Julian Barnes on Life and Death

Nina Sankovitch
Nina Sankovitch
Published in
3 min readNov 18, 2008

In Nothing to Be Frightened Of (published in 2008), Julian Barnes grapples with death: the death of his parents and his own death, sure to come. In death no one is alone, we are all going to get there, sooner or later, and Barnes is erudite and quietly funny in getting us there well-prepared. Using conversational and circular prose, he brings us back again and again to the big questions: Is there an afterlife or not? Is it better to be lucid in your last moments or completely out of it? What is worse, the act of dying or the permanent state of death? Is there such a thing as a “good” death? What do we get from those who went before and what do we owe to those who come after? And can we accept that all of us will enter obscurity (the last visitor to the grave, the last reader of the prose)? Death is obscurity, either within a generation or within millennia, what does it matter? Obscurity is what beckons. That is the “nothing” to be frightened of.

Despite the fact that we are moving towards death from the moment we are born, Barnes recognizes the beauty of that in-between period, life. He writes,

“I am not so convinced of life’s nullity that the promise of a new novel or a new friend (or an old novel or an old friend), or a football match on television (or even the repeat of an old match) will not excite my interest all over again.”

Barnes shares generously with us his thoughts on the subject of death, including his memories of his parents and grandparents, and also conversations with brother and friends, and the words of authors and musicians, including his favorite death-writer Jules Renard, his favorite (and deservedly so) death poet Phillip Larkin, as well as Zola, Montaigne, Shostakovich, Stendhal, and Rachmaninoff.

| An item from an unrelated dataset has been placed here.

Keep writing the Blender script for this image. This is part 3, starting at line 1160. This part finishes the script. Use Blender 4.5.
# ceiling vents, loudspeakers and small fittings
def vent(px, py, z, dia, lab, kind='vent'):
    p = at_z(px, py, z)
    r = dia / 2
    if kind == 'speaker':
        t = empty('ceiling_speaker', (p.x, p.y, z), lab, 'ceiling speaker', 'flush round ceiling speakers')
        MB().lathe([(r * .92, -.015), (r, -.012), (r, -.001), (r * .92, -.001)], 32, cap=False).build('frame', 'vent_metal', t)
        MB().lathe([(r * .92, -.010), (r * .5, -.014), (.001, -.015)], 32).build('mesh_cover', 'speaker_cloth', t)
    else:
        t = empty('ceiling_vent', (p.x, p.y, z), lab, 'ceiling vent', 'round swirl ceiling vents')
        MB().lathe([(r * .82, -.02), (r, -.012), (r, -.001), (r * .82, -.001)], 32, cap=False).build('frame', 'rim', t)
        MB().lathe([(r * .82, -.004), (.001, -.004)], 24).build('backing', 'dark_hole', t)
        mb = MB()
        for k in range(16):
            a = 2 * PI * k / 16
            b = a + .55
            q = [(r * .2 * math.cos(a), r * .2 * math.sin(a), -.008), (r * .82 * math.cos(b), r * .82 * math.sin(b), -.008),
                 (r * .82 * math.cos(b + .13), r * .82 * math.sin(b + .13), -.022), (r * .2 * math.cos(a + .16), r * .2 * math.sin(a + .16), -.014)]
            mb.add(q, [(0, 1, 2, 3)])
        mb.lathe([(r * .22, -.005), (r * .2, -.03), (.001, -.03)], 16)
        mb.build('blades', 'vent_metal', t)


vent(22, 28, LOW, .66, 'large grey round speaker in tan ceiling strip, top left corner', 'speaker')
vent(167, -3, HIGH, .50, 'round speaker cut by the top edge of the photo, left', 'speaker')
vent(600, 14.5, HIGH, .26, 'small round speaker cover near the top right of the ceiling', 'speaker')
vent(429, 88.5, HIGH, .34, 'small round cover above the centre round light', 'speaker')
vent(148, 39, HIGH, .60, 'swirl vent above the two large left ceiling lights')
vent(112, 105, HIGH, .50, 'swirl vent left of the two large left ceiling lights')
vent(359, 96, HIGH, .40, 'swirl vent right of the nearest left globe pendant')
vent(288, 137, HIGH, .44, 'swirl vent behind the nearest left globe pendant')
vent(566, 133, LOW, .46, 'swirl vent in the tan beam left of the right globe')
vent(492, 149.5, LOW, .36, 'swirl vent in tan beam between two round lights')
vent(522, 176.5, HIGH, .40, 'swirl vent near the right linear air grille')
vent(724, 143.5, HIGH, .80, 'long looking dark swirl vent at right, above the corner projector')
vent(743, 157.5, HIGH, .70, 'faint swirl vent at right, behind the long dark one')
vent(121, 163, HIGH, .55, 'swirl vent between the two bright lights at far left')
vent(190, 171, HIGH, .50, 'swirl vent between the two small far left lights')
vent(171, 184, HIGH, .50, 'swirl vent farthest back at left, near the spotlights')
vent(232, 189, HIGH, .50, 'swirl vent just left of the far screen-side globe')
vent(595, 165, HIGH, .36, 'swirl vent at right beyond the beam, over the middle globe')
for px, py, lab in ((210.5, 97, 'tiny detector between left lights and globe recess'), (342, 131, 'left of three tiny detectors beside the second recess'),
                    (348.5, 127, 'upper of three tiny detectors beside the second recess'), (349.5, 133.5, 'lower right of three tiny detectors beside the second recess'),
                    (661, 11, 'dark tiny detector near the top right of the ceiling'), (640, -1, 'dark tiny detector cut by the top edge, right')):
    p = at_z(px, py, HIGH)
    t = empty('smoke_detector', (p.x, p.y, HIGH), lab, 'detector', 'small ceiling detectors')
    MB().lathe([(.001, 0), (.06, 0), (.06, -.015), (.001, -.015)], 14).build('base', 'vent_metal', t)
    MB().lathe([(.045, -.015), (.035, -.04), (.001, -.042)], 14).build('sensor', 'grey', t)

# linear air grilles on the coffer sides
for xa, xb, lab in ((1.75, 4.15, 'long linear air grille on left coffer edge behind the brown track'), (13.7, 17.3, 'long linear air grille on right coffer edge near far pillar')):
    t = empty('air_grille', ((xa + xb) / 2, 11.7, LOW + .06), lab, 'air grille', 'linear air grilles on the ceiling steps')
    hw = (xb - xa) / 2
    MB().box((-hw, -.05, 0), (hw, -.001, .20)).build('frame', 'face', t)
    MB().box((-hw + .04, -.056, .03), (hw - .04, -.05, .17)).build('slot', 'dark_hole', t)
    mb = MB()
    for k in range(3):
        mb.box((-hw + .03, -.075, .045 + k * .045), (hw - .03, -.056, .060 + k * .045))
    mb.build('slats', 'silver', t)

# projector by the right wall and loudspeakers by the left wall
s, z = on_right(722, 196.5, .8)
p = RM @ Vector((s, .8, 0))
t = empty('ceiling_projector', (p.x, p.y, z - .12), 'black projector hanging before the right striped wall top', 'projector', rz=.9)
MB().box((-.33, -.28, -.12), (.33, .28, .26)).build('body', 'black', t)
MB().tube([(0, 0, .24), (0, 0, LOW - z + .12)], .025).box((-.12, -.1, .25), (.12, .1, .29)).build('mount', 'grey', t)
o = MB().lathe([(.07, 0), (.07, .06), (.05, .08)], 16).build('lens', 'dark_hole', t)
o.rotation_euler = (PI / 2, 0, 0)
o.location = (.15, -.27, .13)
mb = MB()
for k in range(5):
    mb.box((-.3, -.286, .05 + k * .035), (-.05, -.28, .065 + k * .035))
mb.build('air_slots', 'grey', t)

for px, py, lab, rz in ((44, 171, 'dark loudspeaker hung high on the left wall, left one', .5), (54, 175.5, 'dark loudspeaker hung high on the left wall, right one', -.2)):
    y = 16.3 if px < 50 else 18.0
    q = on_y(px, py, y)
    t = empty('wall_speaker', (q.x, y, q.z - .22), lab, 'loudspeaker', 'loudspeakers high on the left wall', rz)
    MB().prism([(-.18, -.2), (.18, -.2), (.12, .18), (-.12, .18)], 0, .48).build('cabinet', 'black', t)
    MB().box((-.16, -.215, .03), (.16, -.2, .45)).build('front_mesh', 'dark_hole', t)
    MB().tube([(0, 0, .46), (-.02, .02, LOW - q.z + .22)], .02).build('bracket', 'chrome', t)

Barnes tells a very funny, and possibly instructive, story about Rachmaninoff. The great composer had a deep and obsessive fear of death, talking about it often with anyone who would listen. On a visit once to acquaintances, he began to talk about his fear and at the same time began eating from a nearby plate of salted pistachios. After munching on them for awhile he suddenly broke off speaking and began to laugh: “The pistachio nuts have made my fear go away. Do you know where to?” he asked. They did not know but gave him a full bag of pistachio nuts for his trip back to Moscow. Lesson: eat more pistachios, especially before bed if you are, like me, prone to thinking about death and worrying its consequences late into the darkest night. Although I am not scared of dying, I am fearful of what my death will bring to those who care and will be upset by it, and I worry about how to make it easier for everyone. As Larkin wrote in his poem “Aubade” and as quoted by Barnes, “Courage means not scaring others.” But how to leave them without pain? I wish Barnes would have reflected on that question, how to ease the sorrows of those left alive, thinking and feeling and remembering those who have died.

The one point that Barnes makes again and again and yet I found it very weakly argued was his insistence that not one of us truly believe that we will die. I think many of us do know we will die, enter nothingness, and be no more. Although it may not please us, we accept mortality as unassailable. I just hope that it happens later and not sooner.

Barnes spends quite a bit of time debating the promises of various religions and the possibility of life everlasting through faith. Once a “happy atheist”, Barnes is now a troubled agnostic: he is not buying the religious promise of a hereafter but wonders “what if”? He tells the story of an atheist getting to the gates of heaven and being pretty pissed off about it all. Just when you think it’s all over, it’s not.

Using an oft-used maxim of his own when referring to the novel, “[the novel] tells beautiful shapely lies which enclose hard, exact truths”, Barnes says that “religions were the first great inventions of fiction writers. A convincing representation and a plausible explanation of the world for understandably confused minds. A beautiful, shapely story containing hard, exact lies.” Well put, I’d say.

Some great death bed lines, quoted by Barnes: Rabelais said, “I’m going to seek a Great Perhaps” countered by Larkin’s “I am going to the Inevitable.” I’ve always liked the supposedly final words of Oscar Wilde, “Either this wallpaper goes or I do.”